_Provided material_
start
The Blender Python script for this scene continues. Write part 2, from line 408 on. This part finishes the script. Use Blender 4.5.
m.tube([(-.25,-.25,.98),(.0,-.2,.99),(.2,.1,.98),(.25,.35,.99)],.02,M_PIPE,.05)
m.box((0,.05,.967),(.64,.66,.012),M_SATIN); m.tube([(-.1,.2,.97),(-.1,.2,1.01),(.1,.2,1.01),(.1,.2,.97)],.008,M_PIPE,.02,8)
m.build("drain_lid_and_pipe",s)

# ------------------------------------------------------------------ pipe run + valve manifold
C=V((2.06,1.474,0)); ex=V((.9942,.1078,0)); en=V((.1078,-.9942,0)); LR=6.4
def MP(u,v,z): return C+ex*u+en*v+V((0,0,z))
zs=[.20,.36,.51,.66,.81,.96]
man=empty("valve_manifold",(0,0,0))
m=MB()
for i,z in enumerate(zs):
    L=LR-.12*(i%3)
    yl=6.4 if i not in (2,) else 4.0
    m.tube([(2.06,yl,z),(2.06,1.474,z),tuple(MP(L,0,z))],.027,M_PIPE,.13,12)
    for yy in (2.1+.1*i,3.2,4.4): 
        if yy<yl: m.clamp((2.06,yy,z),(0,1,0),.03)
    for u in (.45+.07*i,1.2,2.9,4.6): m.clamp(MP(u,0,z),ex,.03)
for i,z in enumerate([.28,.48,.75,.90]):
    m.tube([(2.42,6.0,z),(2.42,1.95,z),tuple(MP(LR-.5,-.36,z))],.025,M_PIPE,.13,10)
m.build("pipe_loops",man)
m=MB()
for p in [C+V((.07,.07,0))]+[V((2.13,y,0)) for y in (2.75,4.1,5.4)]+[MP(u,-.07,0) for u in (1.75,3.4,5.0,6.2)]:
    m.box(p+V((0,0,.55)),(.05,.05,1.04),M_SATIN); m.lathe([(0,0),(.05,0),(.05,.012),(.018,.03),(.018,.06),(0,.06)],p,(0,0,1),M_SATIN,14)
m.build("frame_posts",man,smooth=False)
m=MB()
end
_Exercise details_
Quote the entire listing above exactly.

_Answer to the exercise_
The Blender Python script for this scene continues. Write part 2, from line 408 on. This part finishes the script. Use Blender 4.5.
m.tube([(-.25,-.25,.98),(.0,-.2,.99),(.2,.1,.98),(.25,.35,.99)],.02,M_PIPE,.05)
m.box((0,.05,.967),(.64,.66,.012),M_SATIN); m.tube([(-.1,.2,.97),(-.1,.2,1.01),(.1,.2,1.01),(.1,.2,.97)],.008,M_PIPE,.02,8)
m.build("drain_lid_and_pipe",s)

# ------------------------------------------------------------------ pipe run + valve manifold
C=V((2.06,1.474,0)); ex=V((.9942,.1078,0)); en=V((.1078,-.9942,0)); LR=6.4
def MP(u,v,z): return C+ex*u+en*v+V((0,0,z))
zs=[.20,.36,.51,.66,.81,.96]
man=empty("valve_manifold",(0,0,0))
m=MB()
for i,z in enumerate(zs):
    L=LR-.12*(i%3)
    yl=6.4 if i not in (2,) else 4.0
    m.tube([(2.06,yl,z),(2.06,1.474,z),tuple(MP(L,0,z))],.027,M_PIPE,.13,12)
    for yy in (2.1+.1*i,3.2,4.4): 
        if yy<yl: m.clamp((2.06,yy,z),(0,1,0),.03)
    for u in (.45+.07*i,1.2,2.9,4.6): m.clamp(MP(u,0,z),ex,.03)
for i,z in enumerate([.28,.48,.75,.90]):
    m.tube([(2.42,6.0,z),(2.42,1.95,z),tuple(MP(LR-.5,-.36,z))],.025,M_PIPE,.13,10)
m.build("pipe_loops",man)
m=MB()
for p in [C+V((.07,.07,0))]+[V((2.13,y,0)) for y in (2.75,4.1,5.4)]+[MP(u,-.07,0) for u in (1.75,3.4,5.0,6.2)]:
    m.box(p+V((0,0,.55)),(.05,.05,1.04),M_SATIN); m.lathe([(0,0),(.05,0),(.05,.012),(.018,.03),(.018,.06),(0,.06)],p,(0,0,1),M_SATIN,14)
m.build("frame_posts",man,smooth=False)
m=MB()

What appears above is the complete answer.